A century later the Servicemen's Readjustment Act of 1944, commonly known as the GI Bill of Rights had a clear vocational intent. Congress sought to avoid a repeat of the 1932 bonus riots and there was a very real fear that large numbers of unemployed veterans could push the postwar economy into an even worse depression. The veterans themselves sought an education as a means toward the future economic security of a good job. 

Thus on the three occasions when bare naked vocationalism truly ruled higher education, things arguably were better than they are now. The GIs were in bed at 9 PM each night, and the academic rigor of that era hasn’t been seen since. Vocationalism works; to the extent that the arts and humanities are relevant to modern society, knowledge of them is a marketable skill that graduates will be able to employ to their personal financial gain.

Letting the inmates run the asylum, otherwise known as letting the students determine what they are taught, is already the norm. The era of Newman’s universal knowledge is far gone; today’s students self-select into various majors and programs. The core curriculum has become diversity and social justice requirements, and a common cannon (other than political correctness) no longer exists. Students thus endure this indoctrination as a necessary prerequisite to obtaining their job-related skills and credentials, learning little in the process.

The untold scandal is not the extent to which accelerated degree programs are diploma mills but that purchasers of such credentials often know more than those who have spent years in our traditional academies. I encourage all to read the Intercollegiate Studies Institute report that found that college graduates often know less after four years of college. If we aren’t teaching the arts and humanities now, how much less could we not teach them under a customer-service approach?

Imagine, for example, a free market approach to the practice of law. The bar exam exists as a basic level of competency and why should attendance at an approved law school be a prerequisite to demonstrate that you either know the law or not? Conversely, if law school is the only way to learn the law, why do so many graduates of increasingly expensive law schools fail the exam with such frequency? Lawyers are expensive because law school is expensive, and the current arrangement does little more than ensure the financial success of the law school industry.

Over time the collective self-interest of the customers (the students) would serve to create the most efficient (and affordable) means to convey that knowledge needed to practice law. Likewise for the other professions, approaches along these lines are already being introduced into the certification of K-12 teachers. And the bottom will fall out of the entire university industry when (not if) corporate education programs such as McDonalds Hamburger U fully evolve into legitimate alternatives to college and are considered such by employers.

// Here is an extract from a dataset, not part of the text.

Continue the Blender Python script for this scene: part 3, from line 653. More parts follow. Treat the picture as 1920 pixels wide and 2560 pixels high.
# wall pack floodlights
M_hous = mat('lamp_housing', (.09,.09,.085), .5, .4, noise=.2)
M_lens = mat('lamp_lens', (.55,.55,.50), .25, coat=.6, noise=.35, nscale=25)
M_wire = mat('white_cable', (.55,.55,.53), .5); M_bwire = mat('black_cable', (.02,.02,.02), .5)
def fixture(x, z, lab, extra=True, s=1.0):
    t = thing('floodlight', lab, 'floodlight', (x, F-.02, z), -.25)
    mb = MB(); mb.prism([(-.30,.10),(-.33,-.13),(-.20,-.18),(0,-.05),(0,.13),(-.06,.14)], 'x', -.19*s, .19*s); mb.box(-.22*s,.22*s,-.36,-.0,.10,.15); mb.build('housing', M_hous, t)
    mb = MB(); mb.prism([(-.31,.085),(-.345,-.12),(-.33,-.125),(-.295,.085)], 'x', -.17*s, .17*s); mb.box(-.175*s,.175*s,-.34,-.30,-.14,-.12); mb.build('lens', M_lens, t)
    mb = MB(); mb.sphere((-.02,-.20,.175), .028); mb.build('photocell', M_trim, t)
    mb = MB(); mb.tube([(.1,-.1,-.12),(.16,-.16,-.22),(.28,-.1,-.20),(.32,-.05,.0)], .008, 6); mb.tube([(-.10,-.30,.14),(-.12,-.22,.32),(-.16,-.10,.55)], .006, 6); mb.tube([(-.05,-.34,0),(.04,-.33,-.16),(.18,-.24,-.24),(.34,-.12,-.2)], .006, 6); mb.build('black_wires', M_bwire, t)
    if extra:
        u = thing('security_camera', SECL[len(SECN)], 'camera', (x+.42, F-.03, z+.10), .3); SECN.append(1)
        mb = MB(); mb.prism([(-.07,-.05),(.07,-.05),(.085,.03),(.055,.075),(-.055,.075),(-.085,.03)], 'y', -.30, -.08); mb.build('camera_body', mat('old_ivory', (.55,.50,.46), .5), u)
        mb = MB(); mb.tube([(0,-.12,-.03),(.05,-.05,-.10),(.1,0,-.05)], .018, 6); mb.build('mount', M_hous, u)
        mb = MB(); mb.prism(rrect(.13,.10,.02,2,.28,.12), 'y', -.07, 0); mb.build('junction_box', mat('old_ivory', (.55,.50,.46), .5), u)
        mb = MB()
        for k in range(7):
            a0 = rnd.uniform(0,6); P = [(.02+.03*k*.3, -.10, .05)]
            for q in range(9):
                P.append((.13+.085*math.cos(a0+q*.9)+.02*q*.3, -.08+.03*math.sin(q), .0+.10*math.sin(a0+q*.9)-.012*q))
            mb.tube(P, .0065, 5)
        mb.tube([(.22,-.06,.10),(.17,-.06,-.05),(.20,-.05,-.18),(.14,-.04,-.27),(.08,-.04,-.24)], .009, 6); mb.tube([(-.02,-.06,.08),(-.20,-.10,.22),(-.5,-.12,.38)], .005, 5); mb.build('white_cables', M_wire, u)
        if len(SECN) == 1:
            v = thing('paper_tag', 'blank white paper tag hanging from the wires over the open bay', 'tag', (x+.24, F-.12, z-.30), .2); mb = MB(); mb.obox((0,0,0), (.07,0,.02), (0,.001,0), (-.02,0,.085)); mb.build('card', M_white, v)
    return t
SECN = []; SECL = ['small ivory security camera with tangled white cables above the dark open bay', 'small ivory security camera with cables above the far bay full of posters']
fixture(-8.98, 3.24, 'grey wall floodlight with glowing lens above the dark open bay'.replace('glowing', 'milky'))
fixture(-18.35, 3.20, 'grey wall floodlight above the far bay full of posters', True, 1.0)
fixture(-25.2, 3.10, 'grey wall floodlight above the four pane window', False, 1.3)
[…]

The fact that a UMass Vice-Chancellor felt comfortable stating that we really don’t care what the students think serves to explain why UMass Amherst has inexorably been under martial law in response to student rioting. Any business that does not enjoy a monopoly cares very much what its customers think; while professionals must maintain standards, they too are concerned about customer satisfaction.

The student of today is a customer, borrowing considerable sums of money toward potential future gain. Given free choice, a few will opt for pop culture, politicized drivel and bacchanal entertainment. And like those who used their homes as ATM machines over the past decade, such people will serve as very visible examples of making bad decisions. When the curriculum becomes of value to the student (and to his employer), when students start knowing more coming out of the university than they knew going into it, the current disputes over grades will evolve into disputes over curriculum deficiencies.

The question thus is not, “What will become of the arts and humanities?” I argue instead that the question should be, “What is the value of teaching the arts and humanities, the value of a liberal education in general?” If our profession is to survive, we need to start answering that question, along with ensuring that what is taught truly are arts and humanities and not the politicized drivel so common today. Like the railroad of a half century ago, the once enjoyed natural monopoly has been eliminated; the university will either meet the needs of its customers or, like the railroads, lose its customers to newer technologies.